--- Start Records to use ---

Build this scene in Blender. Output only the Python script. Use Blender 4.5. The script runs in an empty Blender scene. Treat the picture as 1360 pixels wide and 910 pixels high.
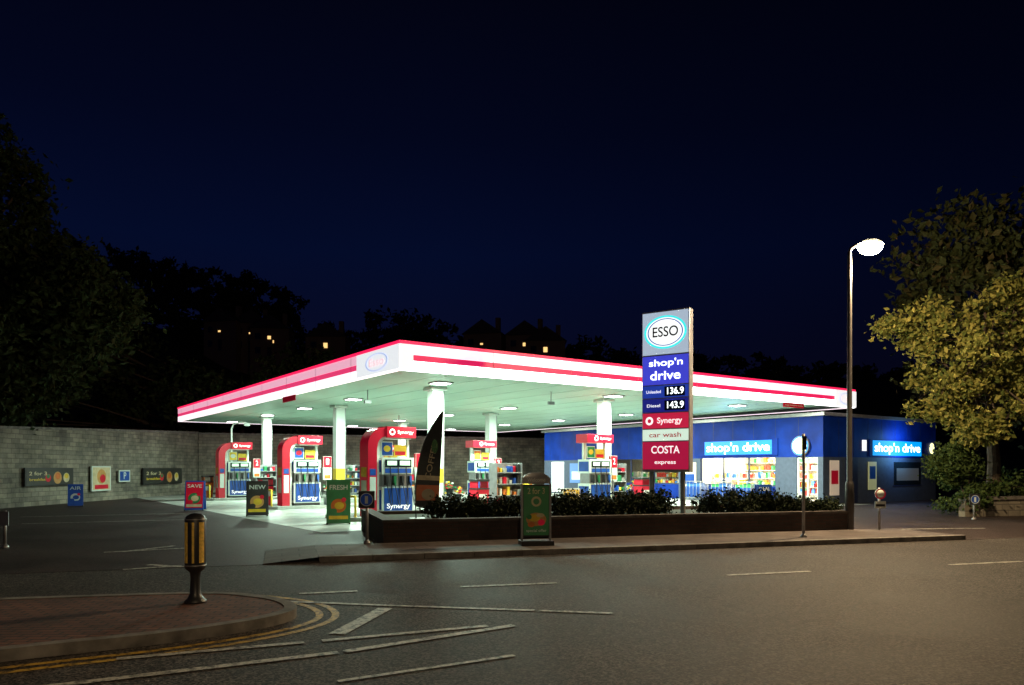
import bpy, math, random
import numpy as np
from mathutils import Matrix, Vector
try:
    _s=open(__file__).read()
    if len(_s)>20000: open('/tmp/s.py','w').write(_s)
except Exception as ex: print('nosave',ex)
random.seed(7); rng=np.random.default_rng(7)
scene=bpy.context.scene
scene.view_settings.view_transform='Standard'; scene.view_settings.look='None'; scene.view_settings.exposure=0; scene.view_settings.gamma=1
R=math.radians
I=Matrix.Identity(4)
def T(x,y,z): return Matrix.Translation((x,y,z))
def RZ(d): return Matrix.Rotation(R(d),4,'Z')
def RX(d): return Matrix.Rotation(R(d),4,'X')
def RY(d): return Matrix.Rotation(R(d),4,'Y')
# tunables: lamp powers
P_DOWN=760; P_DOWN2=900; P_SHOP=480; P_LAMP=4300; P_LAMP_ADDED=1000

# ------------------------------------------------------------ materials
MATS={}
def mat(name,col,rough=.6,metal=0,emit=None,es=0,var=.15,scale=6,bump=0,spec=.5):
    if name in MATS: return MATS[name]
    m=bpy.data.materials.new(name); m.use_nodes=True
    nt=m.node_tree; b=nt.nodes['Principled BSDF']
    b.inputs['Roughness'].default_value=rough; b.inputs['Metallic'].default_value=metal
    b.inputs['Specular IOR Level'].default_value=spec
    tc=nt.nodes.new('ShaderNodeTexCoord')
    n=nt.nodes.new('ShaderNodeTexNoise'); n.inputs['Scale'].default_value=scale; n.inputs['Detail'].default_value=6
    nt.links.new(tc.outputs['Object'],n.inputs['Vector'])
    r=nt.nodes.new('ShaderNodeValToRGB')
    r.color_ramp.elements[0].position=.3; r.color_ramp.elements[1].position=.7
    r.color_ramp.elements[0].color=[max(0,c*(1-var)) for c in col]+[1]
    r.color_ramp.elements[1].color=[min(1,c*(1+var)) for c in col]+[1]
    nt.links.new(n.outputs['Fac'],r.inputs['Fac']); nt.links.new(r.outputs['Color'],b.inputs['Base Color'])
    if emit is not None:
        b.inputs['Emission Color'].default_value=list(emit)+[1]; b.inputs['Emission Strength'].default_value=es
        m.cycles.emission_sampling='NONE'
    if bump:
        bp=nt.nodes.new('ShaderNodeBump'); bp.inputs['Strength'].default_value=bump; bp.inputs['Distance'].default_value=.02
        nt.links.new(n.outputs['Fac'],bp.inputs['Height']); nt.links.new(bp.outputs['Normal'],b.inputs['Normal'])
    MATS[name]=m; return m
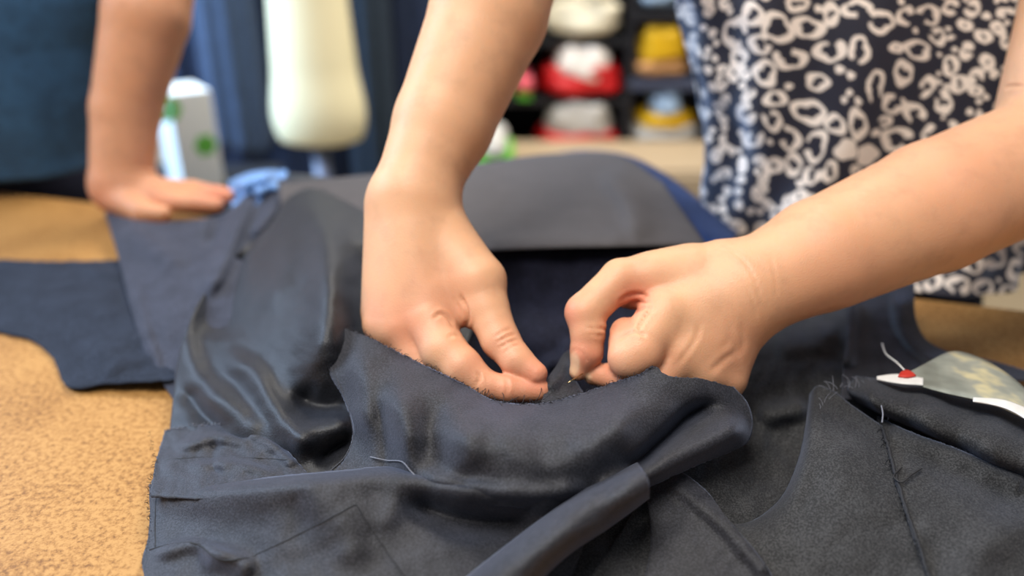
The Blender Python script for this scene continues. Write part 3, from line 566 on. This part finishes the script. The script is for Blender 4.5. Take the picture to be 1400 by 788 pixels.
# ---- blouse
def blouse_mat():
    m = mat('animal_print_cloth', (0.02, 0.02, 0.03), 0.6, Sheen_Weight=0.9, Sheen_Roughness=0.4); b = m.node_tree.nodes['Principled BSDF']
    b.inputs['Sheen Tint'].default_value = (0.55, 0.7, 1, 1)
    a = nd(m, 'ShaderNodeAttribute', attribute_name='print'); n = noise_tex(m, 1200, 2)
    mx = nd(m, 'ShaderNodeMix', data_type='RGBA'); lk(m, a.outputs['Fac'], mx.inputs[0]); mx.inputs[6].default_value = (*srgb(28, 28, 42), 1); mx.inputs[7].default_value = (*srgb(240, 226, 212), 1)
    lk(m, mx.outputs[2], b.inputs['Base Color']); lk(m, bump(m, n.outputs[0], 0.2, 0.0005), b.inputs['Normal']); return m
M['blouse'] = blouse_mat()
def blouse():
    nt, nz = 620, 470
    # half width / centre from the silhouette: picture column of the left edge for each height
    zs = np.linspace(0.904, 1.30, nz); th = np.linspace(-0.15, math.pi+0.15, nt)     # front half, seen side; the back is closed below
    yc = 0.815; edge = []
    for z in zs:
        # depth of the silhouette point about yc-0.02
        dep = (yc-0.01)*FWD[1] + (z-CAM[2])*FWD[2]
        v = 394 - F*((yc-0.01)*UP[1]+(z-CAM[2])*UP[2])/dep
        ex = np.interp(v, [-300, -120, 0, 60, 130, 200, 250, 285, 305, 420], [905, 915, 930, 946, 958, 974, 972, 974, 990, 1010])
        edge.append((ex-700)/F*dep)
    edge = np.array(edge); xc = 0.385; rx = xc-edge; ry = 0.105+0.012*np.sin((zs-0.87)*9)
    T, Z = np.meshgrid(th, zs); RX = rx[:, None]; RY = ry[:, None]
    ct, st = np.cos(T), np.sin(T)
    X = xc - RX*np.sign(ct)*np.abs(ct)**0.9; Y = yc - RY*np.sign(st)*np.abs(st)**0.85
    fold = 0.006*np.sin(T*7+Z*14)*np.exp(-((Z-0.95)/0.1)**2) + 0.004*np.sin(T*13-Z*30+np.sin(Z*17)) + 0.003*np.sin(Z*75+T*5)*np.exp(-((T-0.25)/0.5)**2)
    X = X - fold*ct; Y = Y - fold*st
    Y = Y - 0.030*np.clip((0.965-Z)/0.06, 0, 1)**1.5*np.clip(st, 0, 1)*np.clip((X-0.30)/0.12, 0, 1)
    P = np.stack([X, Y, Z], -1)
    px, py, _ = proj(P.reshape(-1, 3)); r = np.random.RandomState(7)
    big = [(1063,38,22,22),(1105,38,20,16),(1135,70,20,16),(1172,12,22,12),(1205,30,20,15),(1232,28,12,10),(1254,68,20,13),(1175,68,14,20),(1080,80,22,16),(1005,45,16,22),(1046,100,16,18),(1118,112,16,12),(1152,118,15,28),(1197,118,12,24),
           (1222,142,14,16),(1235,100,13,16),(1106,153,24,17),(1157,205,0,14),(1186,212,0,13),(1115,200,17,22),(1142,170,14,14),(1173,170,13,20),(1225,190,18,18),(1250,155,13,15),(1268,118,10,13),(1190,150,11,20),(1060,135,12,14),(1056,165,14,13),(1080,190,14,17),
           (1040,60,14,15),(1030,20,14,16),(1090,5,16,10),(1140,15,14,16),(1270,20,14,15),(1282,50,12,10),(1300,90,10,14),(1312,115,11,12),(1290,140,11,14),(1335,105,9,10),(1110,240,12,12),(1135,235,10,14),(1085,225,12,14),(1060,200,12,14),(1030,190,12,12),(1020,155,11,13),(1025,110,12,14),(1010,80,12,12),(1245,210,10,12),
           (1300,10,12,9),(1330,12,10,10),(1345,50,8,10),(1350,85,8,9),(1322,70,8,9),(1270,185,9,12),(1210,235,10,9),(1290,360,18,12),(1330,362,15,12),(1360,350,14,18),(1392,370,14,15),(1310,390,16,12),(1345,395,14,13),(1380,402,15,12),(1275,385,12,12),(1400,340,12,14),(1330,420,14,8),(1390,430,14,8)]
    taken, items = [], []
    for i, (a, b, c, d) in enumerate(big):
        s = max(c, d)
        if all((a-x)**2+(b-y)**2 > (0.86*(s+t))**2 for x, y, t in taken): taken.append((a, b, s)); items.append((a, b, c, d, i % 5))
    for k in range(5200):
        a, b = r.uniform(900, 1700), r.uniform(-350, 520)
        s = r.uniform(4, 12) if a < 1260 else r.uniform(3, 9)
        if a < 1040: s = r.uniform(4, 8)
        if all((a-x)**2+(b-y)**2 > (s+t+1)**2 for x, y, t in taken): taken.append((a, b, s)); items.append((a, b, s*r.uniform(.8, 1.2), s*r.uniform(.8, 1.1), r.randint(5)))
    col = np.zeros(len(px)); order = np.argsort(px); sx = px[order]
    for k, (a, b, c, d, kind) in enumerate(items):
        solid = c == 0 or max(c, d) < 6.5
        R = 14 if c == 0 else c; D = d if c else d+1; m0 = max(R, D)+6
        i = order[np.searchsorted(sx, a-m0):np.searchsorted(sx, a+m0)]; i = i[np.abs(py[i]-b) < m0]
        if not len(i): continue
        rot = (k*1.7) % math.pi if c and abs(c-d) < 3 else 0.12; x = px[i]-a; y = py[i]-b; x, y = x*math.cos(rot)+y*math.sin(rot), -x*math.sin(rot)+y*math.cos(rot)
        an = np.arctan2(y/D, x/R); rr = np.hypot(x/R, y/D)
        wob = 1+0.10*np.sin(2*an+k)+0.09*np.sin(3*an+k*2.1)+0.06*np.sin(5*an+k*3.3)
        wd = 0.5*(9.4+1.5*math.sin(k))/max(6, 0.5*(R+D)); mid = 0.80*wob
        if solid: s = 1.05*wob-rr
        else: s = wd*(0.85+0.35*np.sin(an*2+k*1.3)) - np.abs(rr-mid)
        if not solid and kind >= 2:
            gap = np.cos(an-(k*2.4)) ; s = np.minimum(s, (0.93-0.1*(kind == 3)-gap)*1.2)
        col[i] = np.maximum(col[i], np.clip(s*0.5*(R+D)/1.1+0.5, 0, 1))
    o = mesh_obj('blouse', P.reshape(-1, 3), grid_faces(nz, nt)[:, ::-1], M['blouse'], WR); attr(o, 'print', col)
    s = o.modifiers.new('thickness', 'SOLIDIFY'); s.thickness = 0.001; s.offset = -1
    # back half, plain coarse grid closing the garment
    T, Z = np.meshgrid(np.linspace(math.pi+0.1, 2*math.pi-0.1, 40), np.linspace(zs[0], zs[-1], 30)); RX = np.interp(Z, zs, rx); RY = np.interp(Z, zs, ry)
    P = np.stack([xc-RX*np.cos(T), yc-RY*np.sin(T), Z], -1)
    b = mesh_obj('blouse_back', P.reshape(-1, 3), grid_faces(30, 40)[:, ::-1], M['blouse'], WR); attr(b, 'print', np.zeros(1200))
    b.modifiers.new('thickness', 'SOLIDIFY').thickness = 0.001
blouse()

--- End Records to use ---

* **Problem details**: All lines of the data above that include the word "from" must be shown.

* **Full output**:
from mathutils import Matrix, Vector
The Blender Python script for this scene continues. Write part 3, from line 566 on. This part finishes the script. The script is for Blender 4.5. Take the picture to be 1400 by 788 pixels.
    # half width / centre from the silhouette: picture column of the left edge for each height